Collected material:
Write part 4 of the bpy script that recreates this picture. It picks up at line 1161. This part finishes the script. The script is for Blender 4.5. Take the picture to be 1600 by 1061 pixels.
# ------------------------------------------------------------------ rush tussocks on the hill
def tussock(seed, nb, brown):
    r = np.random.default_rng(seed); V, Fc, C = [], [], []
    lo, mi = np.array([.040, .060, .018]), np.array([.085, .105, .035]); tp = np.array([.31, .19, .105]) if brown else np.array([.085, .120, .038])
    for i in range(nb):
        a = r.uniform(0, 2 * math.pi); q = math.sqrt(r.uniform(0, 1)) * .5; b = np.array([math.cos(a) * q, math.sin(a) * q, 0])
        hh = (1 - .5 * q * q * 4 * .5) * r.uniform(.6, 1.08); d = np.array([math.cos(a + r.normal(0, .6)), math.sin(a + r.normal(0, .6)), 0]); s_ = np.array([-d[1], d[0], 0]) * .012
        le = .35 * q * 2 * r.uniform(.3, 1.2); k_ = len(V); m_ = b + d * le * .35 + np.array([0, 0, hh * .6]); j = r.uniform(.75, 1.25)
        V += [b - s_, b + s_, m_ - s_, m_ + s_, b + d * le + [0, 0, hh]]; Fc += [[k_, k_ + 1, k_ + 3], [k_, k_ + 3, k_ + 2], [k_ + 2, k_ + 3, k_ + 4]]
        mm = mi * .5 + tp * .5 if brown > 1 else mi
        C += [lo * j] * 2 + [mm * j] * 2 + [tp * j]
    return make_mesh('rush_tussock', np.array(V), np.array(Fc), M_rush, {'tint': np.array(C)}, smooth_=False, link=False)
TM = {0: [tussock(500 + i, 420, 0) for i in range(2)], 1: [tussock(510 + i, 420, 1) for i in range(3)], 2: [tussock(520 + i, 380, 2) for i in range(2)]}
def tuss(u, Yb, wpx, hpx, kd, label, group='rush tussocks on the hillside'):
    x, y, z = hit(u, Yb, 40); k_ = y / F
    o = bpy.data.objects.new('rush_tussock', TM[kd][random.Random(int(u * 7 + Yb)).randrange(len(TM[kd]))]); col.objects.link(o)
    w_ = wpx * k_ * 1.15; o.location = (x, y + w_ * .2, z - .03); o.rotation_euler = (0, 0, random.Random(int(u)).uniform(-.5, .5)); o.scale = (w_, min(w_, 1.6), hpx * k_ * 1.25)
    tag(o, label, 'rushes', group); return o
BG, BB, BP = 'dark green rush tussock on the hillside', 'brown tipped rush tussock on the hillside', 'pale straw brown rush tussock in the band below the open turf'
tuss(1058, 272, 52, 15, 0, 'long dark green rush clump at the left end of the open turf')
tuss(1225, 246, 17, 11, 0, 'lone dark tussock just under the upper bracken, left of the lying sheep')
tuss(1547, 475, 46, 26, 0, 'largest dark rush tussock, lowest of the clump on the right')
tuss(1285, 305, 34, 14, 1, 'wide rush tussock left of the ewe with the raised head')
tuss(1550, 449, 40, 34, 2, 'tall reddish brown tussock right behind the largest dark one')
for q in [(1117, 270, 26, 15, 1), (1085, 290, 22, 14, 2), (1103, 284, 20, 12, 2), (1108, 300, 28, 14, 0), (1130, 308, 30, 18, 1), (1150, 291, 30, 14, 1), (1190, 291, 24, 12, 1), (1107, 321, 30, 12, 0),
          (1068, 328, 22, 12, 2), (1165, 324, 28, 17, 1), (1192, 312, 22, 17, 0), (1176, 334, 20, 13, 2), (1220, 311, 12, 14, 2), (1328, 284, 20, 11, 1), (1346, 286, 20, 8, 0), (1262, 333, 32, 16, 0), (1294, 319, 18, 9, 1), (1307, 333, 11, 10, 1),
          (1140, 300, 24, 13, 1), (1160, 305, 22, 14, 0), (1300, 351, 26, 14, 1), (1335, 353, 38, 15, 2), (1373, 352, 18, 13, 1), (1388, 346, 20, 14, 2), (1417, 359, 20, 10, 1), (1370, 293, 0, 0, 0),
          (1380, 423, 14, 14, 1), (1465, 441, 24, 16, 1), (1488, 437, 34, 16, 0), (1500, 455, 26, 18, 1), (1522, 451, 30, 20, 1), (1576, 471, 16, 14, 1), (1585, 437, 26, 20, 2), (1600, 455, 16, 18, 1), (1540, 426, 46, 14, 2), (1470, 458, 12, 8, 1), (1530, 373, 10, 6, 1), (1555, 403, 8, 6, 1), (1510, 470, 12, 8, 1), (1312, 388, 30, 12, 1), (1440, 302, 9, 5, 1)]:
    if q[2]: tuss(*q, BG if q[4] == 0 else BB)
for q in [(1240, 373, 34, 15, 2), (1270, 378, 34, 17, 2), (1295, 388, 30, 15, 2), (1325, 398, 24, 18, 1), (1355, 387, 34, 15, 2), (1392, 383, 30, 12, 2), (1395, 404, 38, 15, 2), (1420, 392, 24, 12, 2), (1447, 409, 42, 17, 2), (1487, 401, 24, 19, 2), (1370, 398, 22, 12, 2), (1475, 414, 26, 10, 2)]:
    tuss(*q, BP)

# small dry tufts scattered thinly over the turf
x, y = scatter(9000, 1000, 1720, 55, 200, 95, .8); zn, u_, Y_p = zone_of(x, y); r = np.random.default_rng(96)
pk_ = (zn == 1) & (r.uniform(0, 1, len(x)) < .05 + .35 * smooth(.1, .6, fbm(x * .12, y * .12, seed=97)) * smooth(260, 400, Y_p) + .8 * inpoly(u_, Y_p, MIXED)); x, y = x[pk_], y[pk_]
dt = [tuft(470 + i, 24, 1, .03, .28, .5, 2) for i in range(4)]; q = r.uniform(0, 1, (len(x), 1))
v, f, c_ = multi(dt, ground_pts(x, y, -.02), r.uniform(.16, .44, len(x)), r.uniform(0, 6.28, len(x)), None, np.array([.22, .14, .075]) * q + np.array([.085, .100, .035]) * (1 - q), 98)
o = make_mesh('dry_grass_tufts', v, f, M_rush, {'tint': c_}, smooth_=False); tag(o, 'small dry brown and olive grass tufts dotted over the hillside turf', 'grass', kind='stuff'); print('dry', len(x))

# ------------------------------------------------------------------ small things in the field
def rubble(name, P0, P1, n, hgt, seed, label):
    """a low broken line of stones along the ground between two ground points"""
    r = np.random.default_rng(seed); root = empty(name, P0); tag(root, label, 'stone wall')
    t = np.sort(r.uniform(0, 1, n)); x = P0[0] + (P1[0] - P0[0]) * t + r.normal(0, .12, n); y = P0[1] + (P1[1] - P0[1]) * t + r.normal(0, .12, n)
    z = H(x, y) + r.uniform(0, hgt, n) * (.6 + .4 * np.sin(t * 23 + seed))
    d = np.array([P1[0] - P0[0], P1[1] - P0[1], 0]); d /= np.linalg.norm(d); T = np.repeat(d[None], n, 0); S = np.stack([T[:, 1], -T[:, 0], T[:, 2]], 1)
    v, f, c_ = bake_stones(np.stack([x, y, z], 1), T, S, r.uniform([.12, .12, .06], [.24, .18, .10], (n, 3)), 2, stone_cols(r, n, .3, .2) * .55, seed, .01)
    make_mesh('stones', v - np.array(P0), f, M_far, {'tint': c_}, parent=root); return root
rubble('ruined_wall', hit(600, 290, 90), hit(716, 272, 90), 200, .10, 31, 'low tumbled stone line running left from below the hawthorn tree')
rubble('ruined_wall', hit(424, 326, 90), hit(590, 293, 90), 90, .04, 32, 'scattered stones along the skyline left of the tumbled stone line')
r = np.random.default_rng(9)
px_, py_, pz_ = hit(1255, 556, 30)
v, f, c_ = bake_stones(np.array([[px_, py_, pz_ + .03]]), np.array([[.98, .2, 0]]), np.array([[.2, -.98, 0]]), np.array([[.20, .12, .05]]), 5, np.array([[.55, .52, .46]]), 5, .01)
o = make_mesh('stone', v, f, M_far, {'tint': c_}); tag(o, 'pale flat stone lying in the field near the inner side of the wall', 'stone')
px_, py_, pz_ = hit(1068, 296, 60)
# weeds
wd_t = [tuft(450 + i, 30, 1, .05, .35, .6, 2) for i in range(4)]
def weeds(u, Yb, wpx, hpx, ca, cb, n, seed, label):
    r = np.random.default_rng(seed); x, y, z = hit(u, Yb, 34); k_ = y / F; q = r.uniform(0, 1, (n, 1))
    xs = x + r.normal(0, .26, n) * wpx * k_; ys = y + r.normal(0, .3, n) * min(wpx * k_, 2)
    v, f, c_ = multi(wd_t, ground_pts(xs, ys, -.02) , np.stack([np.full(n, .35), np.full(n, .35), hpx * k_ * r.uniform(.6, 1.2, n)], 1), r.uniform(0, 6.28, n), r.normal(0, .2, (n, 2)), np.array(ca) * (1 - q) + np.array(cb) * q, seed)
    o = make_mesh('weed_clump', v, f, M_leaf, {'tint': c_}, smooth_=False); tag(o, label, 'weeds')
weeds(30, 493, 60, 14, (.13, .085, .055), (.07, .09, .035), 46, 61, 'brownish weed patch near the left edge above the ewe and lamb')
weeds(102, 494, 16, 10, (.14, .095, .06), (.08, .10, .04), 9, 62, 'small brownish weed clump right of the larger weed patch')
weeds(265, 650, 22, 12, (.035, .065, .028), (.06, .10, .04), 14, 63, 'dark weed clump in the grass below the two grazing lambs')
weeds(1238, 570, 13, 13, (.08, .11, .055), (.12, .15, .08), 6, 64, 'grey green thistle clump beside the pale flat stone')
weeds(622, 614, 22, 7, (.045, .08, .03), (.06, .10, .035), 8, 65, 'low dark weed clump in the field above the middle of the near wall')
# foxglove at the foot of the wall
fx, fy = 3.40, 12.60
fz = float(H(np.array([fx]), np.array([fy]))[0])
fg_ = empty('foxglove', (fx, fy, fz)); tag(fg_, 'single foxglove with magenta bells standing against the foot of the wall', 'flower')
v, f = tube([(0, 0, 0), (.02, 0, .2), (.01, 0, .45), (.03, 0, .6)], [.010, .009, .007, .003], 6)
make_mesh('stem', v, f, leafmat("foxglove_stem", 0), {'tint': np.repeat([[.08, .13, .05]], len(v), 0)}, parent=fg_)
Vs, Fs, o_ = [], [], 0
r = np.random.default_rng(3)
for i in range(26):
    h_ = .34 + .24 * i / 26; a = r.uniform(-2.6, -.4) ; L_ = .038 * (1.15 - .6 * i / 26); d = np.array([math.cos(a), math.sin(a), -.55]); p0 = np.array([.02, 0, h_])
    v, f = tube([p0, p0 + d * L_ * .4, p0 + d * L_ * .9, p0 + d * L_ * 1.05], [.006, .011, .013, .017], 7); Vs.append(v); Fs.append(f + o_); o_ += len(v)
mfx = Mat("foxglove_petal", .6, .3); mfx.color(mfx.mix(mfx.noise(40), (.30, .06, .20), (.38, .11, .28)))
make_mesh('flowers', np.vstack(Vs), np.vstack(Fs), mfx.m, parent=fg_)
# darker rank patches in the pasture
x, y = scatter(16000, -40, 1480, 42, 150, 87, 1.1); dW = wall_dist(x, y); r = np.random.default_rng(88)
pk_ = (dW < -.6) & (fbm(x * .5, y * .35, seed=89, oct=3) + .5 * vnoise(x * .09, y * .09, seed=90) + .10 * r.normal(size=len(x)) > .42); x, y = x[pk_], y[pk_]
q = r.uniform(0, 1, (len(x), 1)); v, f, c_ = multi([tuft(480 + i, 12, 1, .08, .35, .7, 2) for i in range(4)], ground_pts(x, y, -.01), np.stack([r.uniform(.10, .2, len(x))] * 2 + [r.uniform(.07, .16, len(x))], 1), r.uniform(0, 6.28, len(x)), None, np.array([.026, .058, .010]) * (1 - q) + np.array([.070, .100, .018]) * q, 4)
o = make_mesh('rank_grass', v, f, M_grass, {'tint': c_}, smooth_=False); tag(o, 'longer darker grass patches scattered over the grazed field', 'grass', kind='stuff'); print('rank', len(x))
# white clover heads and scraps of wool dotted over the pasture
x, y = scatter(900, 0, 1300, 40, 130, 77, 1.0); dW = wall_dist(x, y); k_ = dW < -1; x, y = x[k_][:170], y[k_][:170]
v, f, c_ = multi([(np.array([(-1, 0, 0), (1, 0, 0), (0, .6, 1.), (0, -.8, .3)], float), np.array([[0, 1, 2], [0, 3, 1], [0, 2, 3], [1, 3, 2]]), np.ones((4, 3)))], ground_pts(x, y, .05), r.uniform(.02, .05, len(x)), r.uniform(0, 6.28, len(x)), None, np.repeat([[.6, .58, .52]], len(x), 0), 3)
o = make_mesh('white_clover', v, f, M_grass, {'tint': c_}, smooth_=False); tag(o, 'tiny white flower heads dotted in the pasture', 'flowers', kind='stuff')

Task goal: Give again, word for word, the lines starting at the line that has "np.array([.085, .120, .038])" and ending at the line that has "hh = (1 - .5 * q", with both of those lines included and nothing else.

Full solution:
    lo, mi = np.array([.040, .060, .018]), np.array([.085, .105, .035]); tp = np.array([.31, .19, .105]) if brown else np.array([.085, .120, .038])
    for i in range(nb):
        a = r.uniform(0, 2 * math.pi); q = math.sqrt(r.uniform(0, 1)) * .5; b = np.array([math.cos(a) * q, math.sin(a) * q, 0])
        hh = (1 - .5 * q * q * 4 * .5) * r.uniform(.6, 1.08); d = np.array([math.cos(a + r.normal(0, .6)), math.sin(a + r.normal(0, .6)), 0]); s_ = np.array([-d[1], d[0], 0]) * .012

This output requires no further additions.